Sunday, November 25, 2007

Science Has Its Own Spaghetti Monsters

We don't have to be holy-rollers to be intellectually honest about metaphysical assumptions in every discipline. Yesterday's NY Times op-ed page pulled back the curtain that hides the gods that science makes in some of its unassailable assumptions

The piece demonstrates once again why philosophy is helpful for both religion and science:
[B]oth religion and science are founded on faith — namely, on belief in the existence of something outside the universe, like an unexplained God or an unexplained set of physical laws, maybe even a huge ensemble of unseen universes, too. For that reason, both monotheistic religion and orthodox science fail to provide a complete account of physical existence.

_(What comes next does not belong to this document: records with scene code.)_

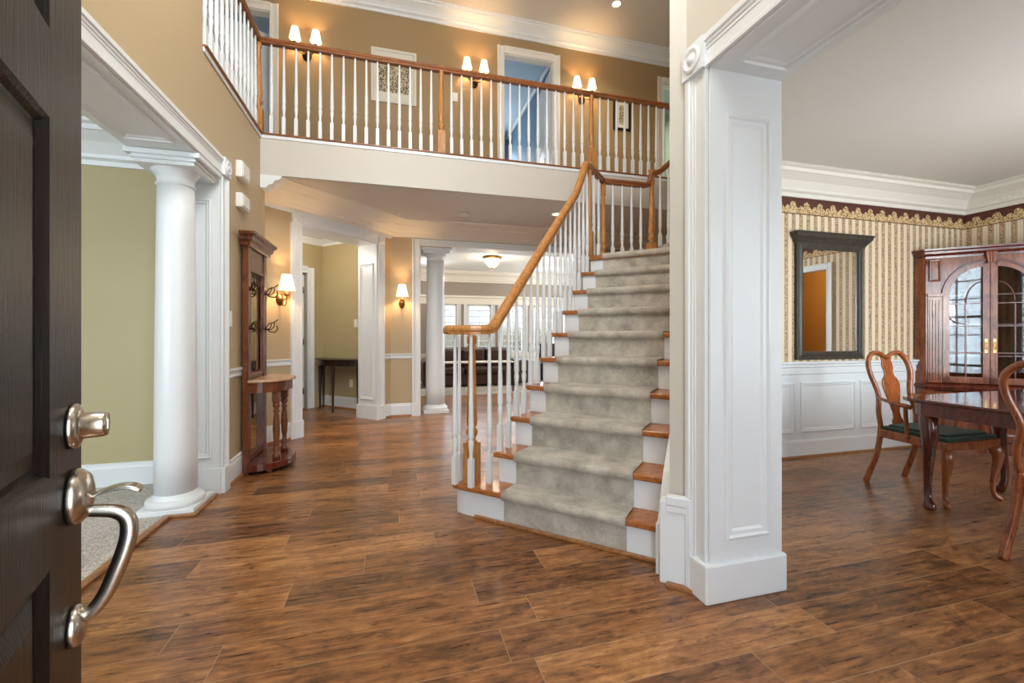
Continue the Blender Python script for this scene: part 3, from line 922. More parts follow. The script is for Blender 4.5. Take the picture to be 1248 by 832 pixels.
# bedroom door, open inwards along the right wall
dm = MB(); door_leaf(dm, .76, 2.14, .036, [(.11, .33), (.43, .65)], [(.22, .9), (1.02, 1.98)], .11)
d3o = dm.build('door_3', M_['white']); d3o.matrix_world = frame((DUX1 + .02, YU + .14), (.10, 1), ZB); struct(d3o)
part(MB().lathe([(.01, 0), (.01, .03), (.026, .04), (.03, .055), (.022, .07), (.001, .072)], 16, T(.70, .036, .95) @ RXi), 'door_knob', 'nickel', d3o)
# upper left door, closed but for a gap
dm = MB(); door_leaf(dm, .755, 2.2, .036, [(.11, .33), (.43, .645)], [(.22, .9), (1.02, 2.05)], .11)
d4o = dm.build('door_4', M_['white']); d4o.matrix_world = frame((-2.29, YU + .11), (math.cos(.5), math.sin(.5)), ZB - .01); struct(d4o)

# ------------------------------------------------------------------ columns
def column(name, label, x, y, z0, z1, r0, r1, ab=.17, group=None):
    rt = thing(name, label, 'column', (x, y, z0), group=group)
    H = z1 - z0
    b = MB().box(-ab, ab, -ab, ab, 0, .045)
    b.lathe([(ab * .97, .045), (ab * 1.0, .055), (ab * 1.0, .075), (ab * .95, .088), (r0 * 1.10, .09), (r0 * 1.06, .105), (r0, .125)], 40)
    part(b, 'base', 'white', rt, .004)
    pr = [(r0, .11)]
    for k in range(1, 9):
        u = k / 8; pr.append((r0 + (r1 - r0) * (u ** 1.6), .11 + (H - .30) * u))
    s = MB().lathe(pr, 40)
    part(s, 'shaft', 'white', rt)
    zc = H - .19
    c = MB().lathe([(r1, zc), (r1 * 1.08, zc + .004), (r1 * 1.1, zc + .012), (r1 * 1.02, zc + .018), (r1 * 1.0, zc + .022), (r1, zc + .055), (r1 * 1.06, zc + .06), (r1 * 1.08, zc + .07), (r1 * 1.16, zc + .085), (r1 * 1.34, zc + .105)], 40)
    c.box(-ab * 1.02, ab * 1.02, -ab * 1.02, ab * 1.02, zc + .105, zc + .13)
    c.box(-ab * 1.1, ab * 1.1, -ab * 1.1, ab * 1.1, zc + .13, zc + .145)
    c.box(-ab * 1.25, ab * 1.25, -ab * 1.18, ab * 1.18, zc + .155, H - .002)
    c.box(-ab * 1.05, ab * 1.05, -ab * 1.05, ab * 1.05, zc + .14, zc + .16)
    part(c, 'capital', 'white', rt, .004)
    return rt


XC, YC = XL - .19, 3.53
column('round_column', 'large white round column beside the carpeted room, nearest the black door', XC, YC, .0, ZO - .012, .122, .106)
column('round_column', 'slender white round column standing between the foyer hall and the far family room', (.665), 6.9, .0, 2.532, .15, .133, .19)
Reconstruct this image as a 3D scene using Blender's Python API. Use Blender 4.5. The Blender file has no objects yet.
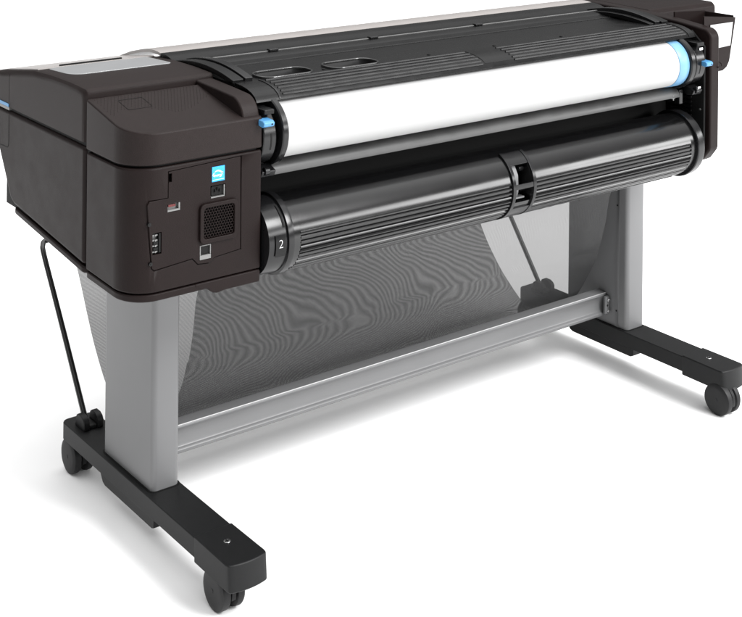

This shared failing is no surprise, because the very notion of physical law is a theological one in the first place, a fact that makes many scientists squirm. Isaac Newton first got the idea of absolute, universal, perfect, immutable laws from the Christian doctrine that God created the world and ordered it in a rational way. Christians envisage God as upholding the natural order from beyond the universe, while physicists think of their laws as inhabiting an abstract transcendent realm of perfect mathematical relationships.
I do not think that the suggestion here is that science and religion operate in the same field or have the same goals. I do think that it is arguing that holding certain unquestioned metaphysical assumptions is common to all human behavior even as it is the basis of religion. But I would also argue that doubt, self-interrogation, and agnosticism are also integral to religion, just as they are to science.